En outre, dans un contexte où il est effectif que le droit de préemption ne faisait l'objet d'aucune publicité, il est démontré par les attestations de M. K... L..., ancien chargé d'affaires au Crédit Agricole, dont la société Finamur est une filiale (pièce n° 20) et de M. K... Y..., maître d'oeuvre de l'opération d'agrandissement (pièce n° 21) qu'en 2005 et 2006, le projet de transfert de l'hypermarché a donné lieu à plusieurs réunions en présence d'un chef de projet de la société Système U-Est. Et, s'il ressort de l'attestation de M. L... que d'autres organismes de crédit-bail que les sociétés intimées étaient présents à ces réunions (Ucabail et la filiale de crédit-bail de la société Lyonnaise de Banque), la société Système U-Est ne pouvait ignorer qu'un tel moyen de financement était envisagé par ses cocontractants, et qu'il pouvait s'avérer prudent de prendre toutes précautions utiles à ce sujet.
Ainsi, alors qu'il existait, comme l'indique la société Système U-Est, courant 2005 et début 2006, d'intenses négociations entre les parties relatives à la prise en charge par la société coopérative de la pénalité infligée aux sociétés Cevede et Mocrixa en suite de leur départ du groupement Intermarché, la société Système U-Est, qui n'ignorait pas la possibilité d'un financement du transfert au moyen d'un crédit-bail immobilier, ne peut valablement reprocher aux créditsbailleurs un manque de précaution dont elle a elle-même fait preuve, et de s'être abstenus de procéder à des vérifications autres que celles opérées au fichier immobilier.
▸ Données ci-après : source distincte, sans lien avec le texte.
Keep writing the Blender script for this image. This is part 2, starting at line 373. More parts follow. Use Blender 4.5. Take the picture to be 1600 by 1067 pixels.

Dès lors c'est à bon escient, que ne se livrant pas à une inversion de la charge de la preuve incombant à la société Système U-Est, les premiers juges - qui ont relevé que si le groupe Carrefour avaient été mis en garde des conséquences d'une violation de ses droits par la société Système U-Est, il n'en avait pas été de même des crédits-bailleurs - ont considéré qu'il n'était pas prouvé que les sociétés CMCIC Lease et Finamur étaient informées de la volonté de la société coopérative d'exercer son droit de préemption (arrêt attaqué, p. 14 et 15) ;
1°/ Alors qu'il appartient en toutes circonstances à tout acquéreur professionnel, dès lors qu'il a connaissance de l'existence d'un droit de préférence, de s'informer sur les intentions de son bénéficiaire ; qu'en l'espèce, la cour d'appel relève que les sociétés CMCIC Lease et Finamur, professionnels des opérations immobilières, savaient que le réseau de la société Système U-Est était protégé par l'existence d'un droit de préférence ; qu'en retenant néanmoins, pour rejeter ses demandes, qu'il appartenait à la société Système U-Est d'apporter la preuve de leur connaissance de son intention de se prévaloir de ce droit et qu'elle ne pouvait valablement leur reprocher un manque de précaution à cet égard, la cour d'appel a violé l'article 1134 du code civil, ensemble l'article 1382 du même code dans leur rédaction antérieure à celle issue de l'ordonnance du 10 février 2016 ;
2°/ Et alors qu'il appartient en toutes circonstances à tout acquéreur professionnel, dès lors qu'il a connaissance de l'existence d'un droit de préférence, de s'informer sur les intentions de son bénéficiaire ; qu'à défaut de pouvoir en justifier, il doit être présumé avoir eu connaissance de l'intention du bénéficiaire de ce droit de l'exercer ; qu'en l'espèce, la cour d'appel relève que les sociétés CMCIC Lease et Finamur, professionnels des opérations immobilières, savaient que le réseau de la société Système U-Est était protégé par l'existence d'un droit de préférence ; qu'en retenant néanmoins qu'il appartenait à cette dernière d'apporter la preuve de leur connaissance de son intention de se prévaloir de ce droit et que cette preuve ne pouvait être inférée de l'obligation pour ces professionnels du financement immobilier de s'informer, la société Système U-Est ne pouvant valablement leur reprocher un manque de précaution à cet égard, pour en déduire que, faute pour la société Système U-Est d'établir cette connaissance, ses demandes devaient être rejetées, la cour d'appel, qui a inversé la charge de la preuve, a violé l'article 1315 du code civil, devenu l'article 1353 du code civil.